> [Given entries]
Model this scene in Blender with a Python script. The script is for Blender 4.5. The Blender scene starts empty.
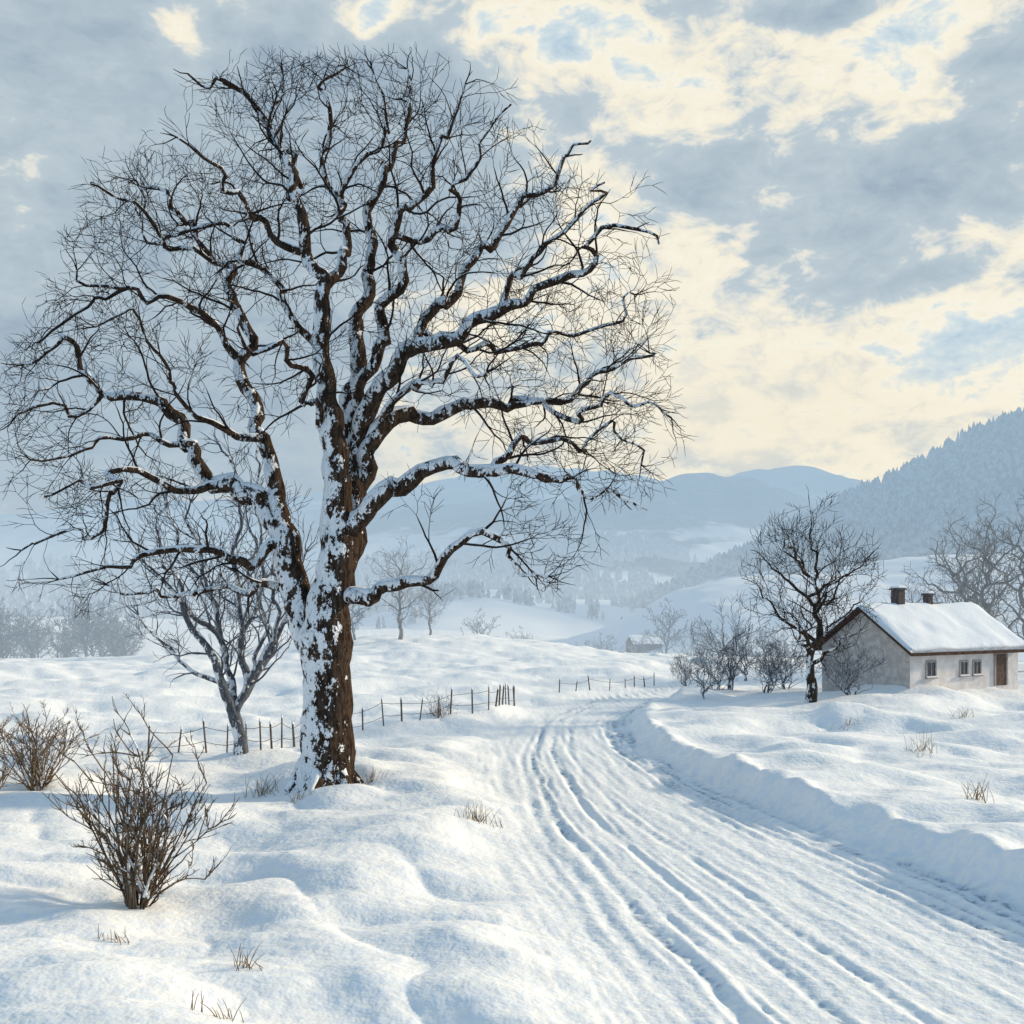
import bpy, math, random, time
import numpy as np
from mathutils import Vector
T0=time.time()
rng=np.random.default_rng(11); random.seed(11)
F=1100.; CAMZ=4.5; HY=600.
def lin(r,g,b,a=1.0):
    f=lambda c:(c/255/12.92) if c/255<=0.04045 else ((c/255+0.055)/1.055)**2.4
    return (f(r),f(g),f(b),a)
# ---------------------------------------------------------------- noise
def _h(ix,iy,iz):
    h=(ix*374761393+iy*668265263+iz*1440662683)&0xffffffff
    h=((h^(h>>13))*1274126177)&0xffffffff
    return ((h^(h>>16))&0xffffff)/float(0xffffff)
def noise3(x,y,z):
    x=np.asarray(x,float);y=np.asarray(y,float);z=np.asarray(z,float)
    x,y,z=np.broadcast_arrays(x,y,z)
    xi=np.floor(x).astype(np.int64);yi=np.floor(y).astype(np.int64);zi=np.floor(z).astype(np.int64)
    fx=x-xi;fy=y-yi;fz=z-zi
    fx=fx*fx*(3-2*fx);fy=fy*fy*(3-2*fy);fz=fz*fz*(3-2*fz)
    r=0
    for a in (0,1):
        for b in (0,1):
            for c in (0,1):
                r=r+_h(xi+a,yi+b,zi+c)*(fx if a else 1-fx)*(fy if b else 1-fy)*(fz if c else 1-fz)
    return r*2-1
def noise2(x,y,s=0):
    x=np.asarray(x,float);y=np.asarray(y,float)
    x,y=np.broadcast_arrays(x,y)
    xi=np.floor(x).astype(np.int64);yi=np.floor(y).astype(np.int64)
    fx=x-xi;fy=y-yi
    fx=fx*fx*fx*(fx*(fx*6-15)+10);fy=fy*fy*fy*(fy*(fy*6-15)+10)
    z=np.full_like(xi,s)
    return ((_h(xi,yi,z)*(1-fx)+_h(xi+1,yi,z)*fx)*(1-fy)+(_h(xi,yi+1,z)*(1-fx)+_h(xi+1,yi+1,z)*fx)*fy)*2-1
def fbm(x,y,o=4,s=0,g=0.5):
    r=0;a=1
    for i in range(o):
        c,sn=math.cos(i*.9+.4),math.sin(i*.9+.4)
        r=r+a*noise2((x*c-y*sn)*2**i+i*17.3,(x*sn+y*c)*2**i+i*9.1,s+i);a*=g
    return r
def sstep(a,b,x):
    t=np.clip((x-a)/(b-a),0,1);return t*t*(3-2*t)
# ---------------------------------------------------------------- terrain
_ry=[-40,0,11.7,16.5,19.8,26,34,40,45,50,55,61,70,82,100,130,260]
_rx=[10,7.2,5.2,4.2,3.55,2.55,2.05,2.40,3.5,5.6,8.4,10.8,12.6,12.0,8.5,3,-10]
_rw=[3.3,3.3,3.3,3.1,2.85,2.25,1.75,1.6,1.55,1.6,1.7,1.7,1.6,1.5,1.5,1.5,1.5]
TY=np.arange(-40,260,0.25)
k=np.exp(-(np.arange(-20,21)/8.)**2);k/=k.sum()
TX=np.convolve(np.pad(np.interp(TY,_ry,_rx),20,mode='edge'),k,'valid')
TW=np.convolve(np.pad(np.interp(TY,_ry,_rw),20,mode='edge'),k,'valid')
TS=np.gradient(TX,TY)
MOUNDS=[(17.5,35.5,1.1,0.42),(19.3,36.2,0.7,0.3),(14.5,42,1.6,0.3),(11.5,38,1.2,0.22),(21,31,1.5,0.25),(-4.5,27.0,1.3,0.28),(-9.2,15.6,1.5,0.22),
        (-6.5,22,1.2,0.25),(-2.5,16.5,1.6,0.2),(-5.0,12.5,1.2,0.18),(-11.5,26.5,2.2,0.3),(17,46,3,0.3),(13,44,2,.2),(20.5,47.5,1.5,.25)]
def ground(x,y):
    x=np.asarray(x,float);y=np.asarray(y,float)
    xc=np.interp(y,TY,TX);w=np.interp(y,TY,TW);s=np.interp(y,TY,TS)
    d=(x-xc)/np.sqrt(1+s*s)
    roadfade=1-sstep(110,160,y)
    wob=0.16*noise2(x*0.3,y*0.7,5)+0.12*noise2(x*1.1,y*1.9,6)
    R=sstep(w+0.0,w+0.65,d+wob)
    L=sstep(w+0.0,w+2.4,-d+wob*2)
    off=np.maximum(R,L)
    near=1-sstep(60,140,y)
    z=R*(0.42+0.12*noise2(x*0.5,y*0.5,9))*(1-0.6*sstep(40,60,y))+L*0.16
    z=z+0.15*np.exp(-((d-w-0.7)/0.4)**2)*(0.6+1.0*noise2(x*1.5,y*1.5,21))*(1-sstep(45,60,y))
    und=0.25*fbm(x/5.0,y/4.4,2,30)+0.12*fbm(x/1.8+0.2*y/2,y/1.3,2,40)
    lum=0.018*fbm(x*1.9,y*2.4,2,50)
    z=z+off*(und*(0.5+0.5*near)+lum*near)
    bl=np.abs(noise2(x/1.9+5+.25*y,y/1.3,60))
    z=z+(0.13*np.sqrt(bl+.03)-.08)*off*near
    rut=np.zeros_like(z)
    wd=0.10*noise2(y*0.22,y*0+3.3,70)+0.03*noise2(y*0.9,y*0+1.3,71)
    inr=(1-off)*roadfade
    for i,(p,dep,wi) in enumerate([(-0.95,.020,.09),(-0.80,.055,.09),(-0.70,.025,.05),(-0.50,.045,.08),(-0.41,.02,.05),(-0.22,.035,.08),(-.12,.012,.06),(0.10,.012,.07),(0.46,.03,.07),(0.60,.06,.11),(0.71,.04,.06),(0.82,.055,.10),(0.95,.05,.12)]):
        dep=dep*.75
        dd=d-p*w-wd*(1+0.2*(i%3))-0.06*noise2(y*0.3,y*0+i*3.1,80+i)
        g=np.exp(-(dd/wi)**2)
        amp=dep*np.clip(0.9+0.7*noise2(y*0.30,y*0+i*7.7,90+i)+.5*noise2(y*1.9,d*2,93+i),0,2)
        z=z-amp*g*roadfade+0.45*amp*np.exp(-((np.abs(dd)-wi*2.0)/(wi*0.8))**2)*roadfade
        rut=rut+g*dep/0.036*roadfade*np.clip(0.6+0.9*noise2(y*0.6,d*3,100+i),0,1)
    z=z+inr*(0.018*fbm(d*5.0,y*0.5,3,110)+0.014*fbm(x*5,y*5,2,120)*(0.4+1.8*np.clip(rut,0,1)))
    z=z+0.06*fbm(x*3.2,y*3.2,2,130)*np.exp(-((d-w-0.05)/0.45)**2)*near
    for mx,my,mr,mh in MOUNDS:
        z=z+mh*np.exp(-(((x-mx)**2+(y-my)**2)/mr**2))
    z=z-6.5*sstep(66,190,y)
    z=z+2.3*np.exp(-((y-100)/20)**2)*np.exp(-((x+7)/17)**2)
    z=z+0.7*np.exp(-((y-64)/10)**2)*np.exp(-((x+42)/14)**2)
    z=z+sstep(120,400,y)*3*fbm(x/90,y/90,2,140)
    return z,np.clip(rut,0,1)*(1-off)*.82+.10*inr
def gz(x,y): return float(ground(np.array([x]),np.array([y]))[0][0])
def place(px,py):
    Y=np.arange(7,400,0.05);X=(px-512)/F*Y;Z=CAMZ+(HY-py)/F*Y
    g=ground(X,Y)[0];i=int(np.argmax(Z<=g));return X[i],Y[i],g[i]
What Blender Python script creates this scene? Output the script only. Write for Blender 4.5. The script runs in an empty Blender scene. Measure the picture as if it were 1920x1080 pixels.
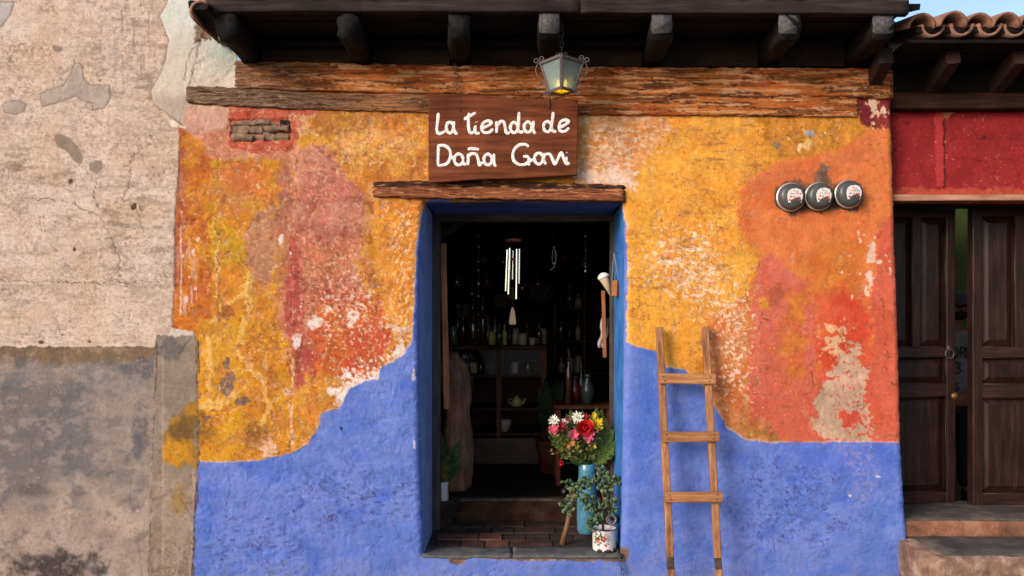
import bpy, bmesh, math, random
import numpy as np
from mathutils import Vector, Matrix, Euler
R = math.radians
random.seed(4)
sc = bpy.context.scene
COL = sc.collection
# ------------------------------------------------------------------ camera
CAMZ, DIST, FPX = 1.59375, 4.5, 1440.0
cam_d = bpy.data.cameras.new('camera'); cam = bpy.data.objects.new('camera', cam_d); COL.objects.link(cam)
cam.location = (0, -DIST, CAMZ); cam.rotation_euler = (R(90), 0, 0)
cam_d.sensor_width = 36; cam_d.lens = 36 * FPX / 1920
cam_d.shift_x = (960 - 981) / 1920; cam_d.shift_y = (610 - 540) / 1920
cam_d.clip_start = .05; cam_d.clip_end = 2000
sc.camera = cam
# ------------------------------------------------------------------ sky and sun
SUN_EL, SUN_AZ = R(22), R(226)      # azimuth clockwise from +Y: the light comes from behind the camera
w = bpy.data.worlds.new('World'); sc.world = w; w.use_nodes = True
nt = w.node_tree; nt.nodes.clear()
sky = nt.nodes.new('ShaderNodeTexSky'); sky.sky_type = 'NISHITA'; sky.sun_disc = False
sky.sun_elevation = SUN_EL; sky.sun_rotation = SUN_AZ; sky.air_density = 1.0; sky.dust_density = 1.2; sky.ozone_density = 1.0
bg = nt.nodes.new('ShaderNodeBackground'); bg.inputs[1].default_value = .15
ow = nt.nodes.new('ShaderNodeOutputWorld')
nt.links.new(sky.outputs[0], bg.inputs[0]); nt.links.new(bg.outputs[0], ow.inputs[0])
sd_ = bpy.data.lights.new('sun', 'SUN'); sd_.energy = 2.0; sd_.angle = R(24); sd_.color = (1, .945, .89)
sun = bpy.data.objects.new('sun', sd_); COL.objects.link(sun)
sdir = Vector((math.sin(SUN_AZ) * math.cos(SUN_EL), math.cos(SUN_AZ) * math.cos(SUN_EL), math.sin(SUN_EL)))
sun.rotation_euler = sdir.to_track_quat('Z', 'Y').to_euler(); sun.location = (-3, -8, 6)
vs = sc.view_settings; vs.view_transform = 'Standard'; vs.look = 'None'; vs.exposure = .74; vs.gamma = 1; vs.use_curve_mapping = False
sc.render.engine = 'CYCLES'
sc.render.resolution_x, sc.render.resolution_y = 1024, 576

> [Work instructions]
Give back, word for word, only the lines above from the line holding "return z,np.clip(rut,0,1)*(1-off)*.82+.10*inr" to the line holding "g=ground(X,Y)[0];i=int(np.argmax(Z<=g));return X[i],Y[i],g[i]", both included.

> [Response to the task]
    return z,np.clip(rut,0,1)*(1-off)*.82+.10*inr
def gz(x,y): return float(ground(np.array([x]),np.array([y]))[0][0])
def place(px,py):
    Y=np.arange(7,400,0.05);X=(px-512)/F*Y;Z=CAMZ+(HY-py)/F*Y
    g=ground(X,Y)[0];i=int(np.argmax(Z<=g));return X[i],Y[i],g[i]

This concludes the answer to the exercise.